Stretchable and Resilient Conductive Films on Polydimethylsiloxane from Reactive Polymer-Single-Walled Carbon Nanotube Complexes for Wearable Electronics

Abstract

The increased consumer demand for flexible and wearable electronic devices has inspired researchers to explore new methods to fabricate low-cost, robust, and intrinsically stretchable conductive materials as alternatives to the standard rigid elements currently used in electronic devices. This work focuses on the inexpensive and rapid prototyping of stretchable electrodes based on the covalent grafting of single-walled carbon nanotubes (SWNTs) onto the surface of poly(dimethylsiloxane) (PDMS) elastomer substrates.
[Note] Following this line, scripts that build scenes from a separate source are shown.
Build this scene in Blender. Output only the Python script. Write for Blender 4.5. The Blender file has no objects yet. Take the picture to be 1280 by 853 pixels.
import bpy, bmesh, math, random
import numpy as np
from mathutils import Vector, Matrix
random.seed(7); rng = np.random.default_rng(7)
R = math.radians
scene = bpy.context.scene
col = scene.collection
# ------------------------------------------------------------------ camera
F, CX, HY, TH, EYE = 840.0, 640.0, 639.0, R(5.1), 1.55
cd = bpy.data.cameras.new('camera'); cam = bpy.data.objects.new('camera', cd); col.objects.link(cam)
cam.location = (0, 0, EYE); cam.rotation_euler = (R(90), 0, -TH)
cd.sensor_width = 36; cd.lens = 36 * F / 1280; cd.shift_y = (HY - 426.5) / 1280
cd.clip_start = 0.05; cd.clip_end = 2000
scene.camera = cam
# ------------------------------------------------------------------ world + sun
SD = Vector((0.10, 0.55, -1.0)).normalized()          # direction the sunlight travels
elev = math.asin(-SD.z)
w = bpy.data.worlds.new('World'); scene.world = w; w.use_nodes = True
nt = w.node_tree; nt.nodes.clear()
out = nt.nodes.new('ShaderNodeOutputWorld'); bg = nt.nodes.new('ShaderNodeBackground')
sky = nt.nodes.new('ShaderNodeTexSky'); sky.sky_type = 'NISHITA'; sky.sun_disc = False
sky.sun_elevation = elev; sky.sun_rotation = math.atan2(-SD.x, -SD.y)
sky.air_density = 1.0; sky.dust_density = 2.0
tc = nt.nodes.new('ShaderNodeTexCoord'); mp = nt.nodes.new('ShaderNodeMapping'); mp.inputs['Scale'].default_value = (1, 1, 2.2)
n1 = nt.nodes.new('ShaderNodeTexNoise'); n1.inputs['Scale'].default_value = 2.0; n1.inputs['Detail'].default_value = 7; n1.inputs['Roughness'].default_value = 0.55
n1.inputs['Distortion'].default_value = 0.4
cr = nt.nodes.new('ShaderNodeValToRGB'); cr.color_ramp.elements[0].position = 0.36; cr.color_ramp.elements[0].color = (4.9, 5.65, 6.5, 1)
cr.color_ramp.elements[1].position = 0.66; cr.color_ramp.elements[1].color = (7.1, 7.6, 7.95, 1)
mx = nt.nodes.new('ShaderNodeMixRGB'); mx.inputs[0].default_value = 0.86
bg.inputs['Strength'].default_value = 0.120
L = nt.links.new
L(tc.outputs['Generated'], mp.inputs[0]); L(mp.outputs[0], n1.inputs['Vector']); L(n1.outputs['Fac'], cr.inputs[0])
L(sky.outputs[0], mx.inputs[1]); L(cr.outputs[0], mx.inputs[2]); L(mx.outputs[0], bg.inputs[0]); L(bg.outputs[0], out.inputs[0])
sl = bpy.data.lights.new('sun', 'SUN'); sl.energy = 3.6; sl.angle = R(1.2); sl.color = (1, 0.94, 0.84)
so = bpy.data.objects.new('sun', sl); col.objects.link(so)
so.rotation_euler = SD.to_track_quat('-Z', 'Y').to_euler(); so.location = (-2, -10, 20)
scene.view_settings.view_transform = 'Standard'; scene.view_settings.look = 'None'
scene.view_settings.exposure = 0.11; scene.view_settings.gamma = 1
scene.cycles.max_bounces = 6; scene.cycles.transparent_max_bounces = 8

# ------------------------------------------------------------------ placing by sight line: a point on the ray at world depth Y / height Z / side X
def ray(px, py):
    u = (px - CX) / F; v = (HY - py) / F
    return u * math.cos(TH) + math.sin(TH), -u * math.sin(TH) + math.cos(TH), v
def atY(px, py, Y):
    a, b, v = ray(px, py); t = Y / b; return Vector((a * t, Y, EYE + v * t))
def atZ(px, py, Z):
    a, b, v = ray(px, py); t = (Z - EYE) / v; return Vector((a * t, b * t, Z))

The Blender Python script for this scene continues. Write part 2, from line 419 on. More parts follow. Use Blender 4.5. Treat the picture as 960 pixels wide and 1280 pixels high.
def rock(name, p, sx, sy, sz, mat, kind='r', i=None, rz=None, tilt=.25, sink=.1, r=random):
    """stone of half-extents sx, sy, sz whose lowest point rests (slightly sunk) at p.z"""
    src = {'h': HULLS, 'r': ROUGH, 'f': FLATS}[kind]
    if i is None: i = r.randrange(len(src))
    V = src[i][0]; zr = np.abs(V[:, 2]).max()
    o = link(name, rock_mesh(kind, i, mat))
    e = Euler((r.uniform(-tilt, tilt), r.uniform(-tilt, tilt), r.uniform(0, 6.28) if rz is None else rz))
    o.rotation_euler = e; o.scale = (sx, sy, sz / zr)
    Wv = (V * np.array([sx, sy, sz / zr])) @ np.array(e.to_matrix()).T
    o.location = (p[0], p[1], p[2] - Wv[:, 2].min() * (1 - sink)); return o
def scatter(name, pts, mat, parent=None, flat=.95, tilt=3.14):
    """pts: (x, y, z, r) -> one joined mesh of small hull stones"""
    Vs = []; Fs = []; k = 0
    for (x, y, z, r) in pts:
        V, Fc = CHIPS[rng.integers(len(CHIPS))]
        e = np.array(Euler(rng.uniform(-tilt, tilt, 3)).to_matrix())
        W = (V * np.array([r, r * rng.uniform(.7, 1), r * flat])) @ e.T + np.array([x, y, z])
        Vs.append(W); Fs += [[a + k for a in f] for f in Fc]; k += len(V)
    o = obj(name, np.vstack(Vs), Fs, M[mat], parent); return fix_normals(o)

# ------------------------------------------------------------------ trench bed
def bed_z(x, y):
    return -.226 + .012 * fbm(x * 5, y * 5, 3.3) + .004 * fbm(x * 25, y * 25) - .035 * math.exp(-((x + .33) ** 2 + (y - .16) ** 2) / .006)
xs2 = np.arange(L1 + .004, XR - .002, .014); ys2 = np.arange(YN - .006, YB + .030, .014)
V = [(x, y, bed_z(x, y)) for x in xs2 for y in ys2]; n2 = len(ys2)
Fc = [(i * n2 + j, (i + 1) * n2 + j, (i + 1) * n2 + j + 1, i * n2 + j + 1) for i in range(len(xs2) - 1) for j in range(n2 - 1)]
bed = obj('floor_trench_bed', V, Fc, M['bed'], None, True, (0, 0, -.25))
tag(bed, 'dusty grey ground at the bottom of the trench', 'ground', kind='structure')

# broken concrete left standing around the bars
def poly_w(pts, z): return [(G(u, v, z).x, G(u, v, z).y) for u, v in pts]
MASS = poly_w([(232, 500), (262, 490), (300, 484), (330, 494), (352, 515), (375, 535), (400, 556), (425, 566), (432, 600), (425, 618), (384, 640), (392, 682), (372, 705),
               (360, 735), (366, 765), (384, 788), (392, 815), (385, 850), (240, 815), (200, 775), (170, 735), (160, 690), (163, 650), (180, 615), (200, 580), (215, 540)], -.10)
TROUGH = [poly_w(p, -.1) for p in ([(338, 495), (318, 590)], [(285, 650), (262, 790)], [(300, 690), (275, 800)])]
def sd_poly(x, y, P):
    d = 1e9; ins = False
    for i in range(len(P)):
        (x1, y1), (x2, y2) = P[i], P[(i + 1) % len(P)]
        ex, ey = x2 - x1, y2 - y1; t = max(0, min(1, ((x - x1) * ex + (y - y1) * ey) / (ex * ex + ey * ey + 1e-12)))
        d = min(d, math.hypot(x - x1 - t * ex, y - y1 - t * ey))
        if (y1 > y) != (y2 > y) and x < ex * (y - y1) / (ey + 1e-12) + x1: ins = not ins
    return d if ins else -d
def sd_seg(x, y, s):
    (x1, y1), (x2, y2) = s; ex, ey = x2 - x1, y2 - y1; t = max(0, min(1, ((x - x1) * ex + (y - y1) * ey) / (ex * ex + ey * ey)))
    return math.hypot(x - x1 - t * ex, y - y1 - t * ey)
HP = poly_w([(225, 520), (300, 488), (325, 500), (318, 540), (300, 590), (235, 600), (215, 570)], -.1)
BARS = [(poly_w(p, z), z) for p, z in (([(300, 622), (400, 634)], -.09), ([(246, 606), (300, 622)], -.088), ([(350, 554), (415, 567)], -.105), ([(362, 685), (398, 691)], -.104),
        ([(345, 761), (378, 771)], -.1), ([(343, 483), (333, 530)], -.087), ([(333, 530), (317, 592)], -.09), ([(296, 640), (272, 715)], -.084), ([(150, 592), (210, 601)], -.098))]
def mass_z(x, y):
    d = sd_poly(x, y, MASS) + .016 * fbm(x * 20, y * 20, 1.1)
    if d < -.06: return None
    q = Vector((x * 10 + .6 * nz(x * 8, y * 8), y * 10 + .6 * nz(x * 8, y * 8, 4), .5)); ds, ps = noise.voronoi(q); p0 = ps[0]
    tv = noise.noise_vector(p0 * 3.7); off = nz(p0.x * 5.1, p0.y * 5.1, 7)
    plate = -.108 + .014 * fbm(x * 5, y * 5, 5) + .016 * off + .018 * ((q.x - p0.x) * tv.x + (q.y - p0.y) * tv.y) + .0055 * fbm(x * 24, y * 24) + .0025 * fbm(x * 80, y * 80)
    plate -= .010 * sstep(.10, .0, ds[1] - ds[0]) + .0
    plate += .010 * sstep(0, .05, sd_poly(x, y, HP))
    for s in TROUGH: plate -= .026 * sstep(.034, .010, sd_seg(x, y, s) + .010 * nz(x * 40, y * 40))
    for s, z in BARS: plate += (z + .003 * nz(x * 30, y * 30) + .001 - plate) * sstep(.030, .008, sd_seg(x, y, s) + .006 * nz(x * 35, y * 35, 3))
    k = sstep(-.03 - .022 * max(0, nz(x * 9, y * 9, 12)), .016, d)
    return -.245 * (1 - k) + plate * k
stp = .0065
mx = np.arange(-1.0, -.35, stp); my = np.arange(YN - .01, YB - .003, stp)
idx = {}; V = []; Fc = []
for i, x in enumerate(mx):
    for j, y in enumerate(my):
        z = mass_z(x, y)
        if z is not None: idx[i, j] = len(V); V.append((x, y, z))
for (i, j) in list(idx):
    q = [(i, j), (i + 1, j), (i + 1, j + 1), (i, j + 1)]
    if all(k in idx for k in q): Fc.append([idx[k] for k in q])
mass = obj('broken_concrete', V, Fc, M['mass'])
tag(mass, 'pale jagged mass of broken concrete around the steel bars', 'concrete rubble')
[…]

SWNTs were dispersed in an organic solvent and functionalized through supramolecular association with an alkene-containing poly(phenylene ethynylene) (P2) polymer to yield stable dispersions of P2-SWNT complexes. Thin film electrodes were fabricated from P2-SWNT suspensions using a vacuum-assisted drop-casting method through a physical mask onto a porous membrane, followed by PDMS casting onto the patterned conductive thin films. The ability of the electrodes to conduct under strain was tested by monitoring the change in resistance for electrodes fabricated using different P2-SWNT loads per cm2. Electrodes with lower P2-SWNT loads, while having lower conductivity, presented stable conductive properties up to an applied strain of 100%. Additionally, the resilience of the P2-SWNT-PDMS electrodes was assessed using standard peel tests and strain-release cycles (0% to 100%) while monitoring the changes in resistance. This simple benchtop approach to fabricating stretchable electrodes via supramolecular functionalization of SWNTs and covalent grafting onto PDMS could enable the rapid prototyping of a wide range of devices, including strain sensors, flexible biosensors, and wearable electronic devices.